4. Mas não era aqui que queria fixar-me: era, isso sim, no ponto das redes sociais – que é o ângulo da mudança tecnológica e social em que se centram os ditos artigos. A dinâmica das redes sociais, com a sua capacidade de penetração na esfera individual e pessoal, veio, na verdade, despertar uma sempre recorrente aspiração: a aspiração da democracia directa. Por um lado, porque hoje já não é uma miragem tecnológica poder reunir todos os cidadãos num fórum ou numa ágora virtual em que, em cada dia e a certa hora, possam deliberar numa enorme assembleia popular, para tudo referendar e tudo plebiscitar. Por outro lado, porque cada computador ou telemóvel se converteu numa espécie de “speaker´s corner” de irradiação global. E não é preciso ler Heródoto ou Aristóteles; basta ouvir Grillo, Farrage, Iglesias, Putin ou Erdogan para perceber que a democracia directa é o caminho mais curto para a demagogia, para a usurpação do poder por uma vanguarda ou para a simples “ditadura da maioria”. E este é um factor maior na erosão e declínio das actuais instituições democráticas, que, não por acaso, são largamente assediadas para substituírem os mecanismos de representação e mediação política por referendos, plebiscitos ou até constantes sondagens e estudos de opinião. Há dez anos, escrevi neste espaço, a propósito da crise do parlamento (lembrando que ela é bem mais grave do que a “crise do parlamentarismo”), que vivíamos sob a “pulsão do directo e do tempo real, a vertigem do imediatismo, o fré­mito da experiência sensorial e da «emoção-comoção», a ge­ne­ralização do «faça-sinta você mes­mo»”. Ora, o império das redes sociais, qual reino das paixões, com as suas pós-verdades, meias-verdades e inverdades, exponencia e eleva à última potência esta voragem da democracia directa.
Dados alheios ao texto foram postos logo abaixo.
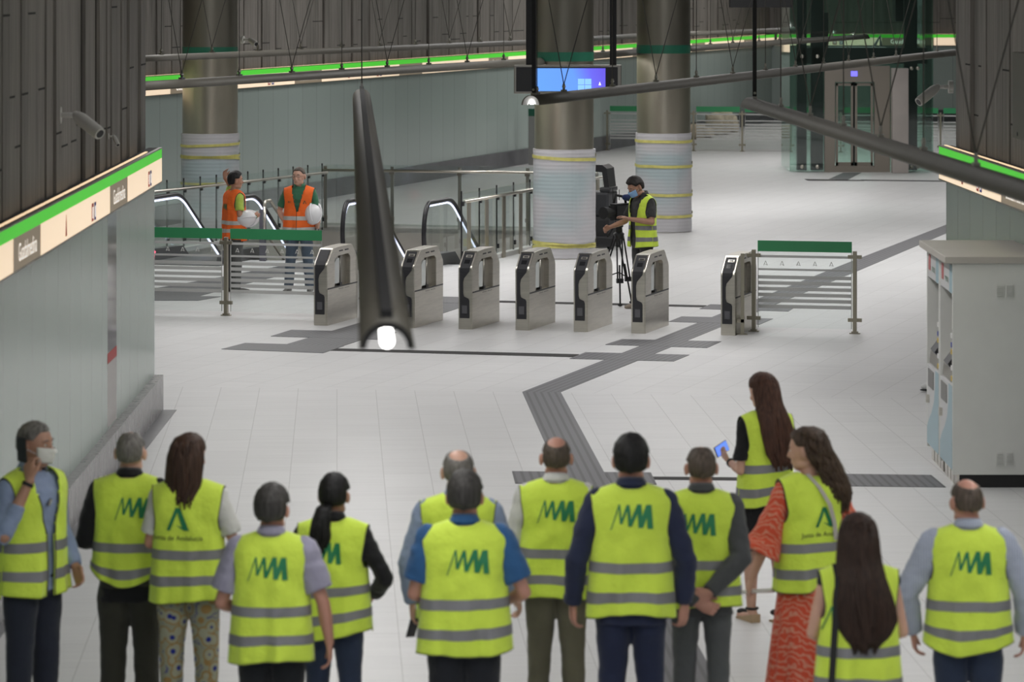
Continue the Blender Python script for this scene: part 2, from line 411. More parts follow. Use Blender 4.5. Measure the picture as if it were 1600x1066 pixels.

Estimula activamente a “deslegitimação” progressiva de todos os instrumentos de mediação, de representação, de moderação e temperança que fazem parte da cultura democrática e liberal ocidental. Não vale a pena pensar num mundo sem as redes sociais e sem as enormes vantagens e progressos que elas trouxeram. Isso seria uma utopia, que nada resolveria. Mas que o triunfo dos populismos passa por elas e pelo seu admirável mundo novo, ai isso passa!

SIM e NÃO

SIM. António Guterres. O início de funções como secretário-geral da ONU, numa das conjunturas mais difíceis das últimas décadas, não deve deixar de ser assinalado com confiança e esperança na capacidade deste português.

NÃO. Atentado de Istambul no Ano Novo. A repulsa que mereceu o ataque no Bataclan merece o ataque na Reina. O terrorismo e o extremismo não poupam nada: nem sequer os regimes que se querem muscular.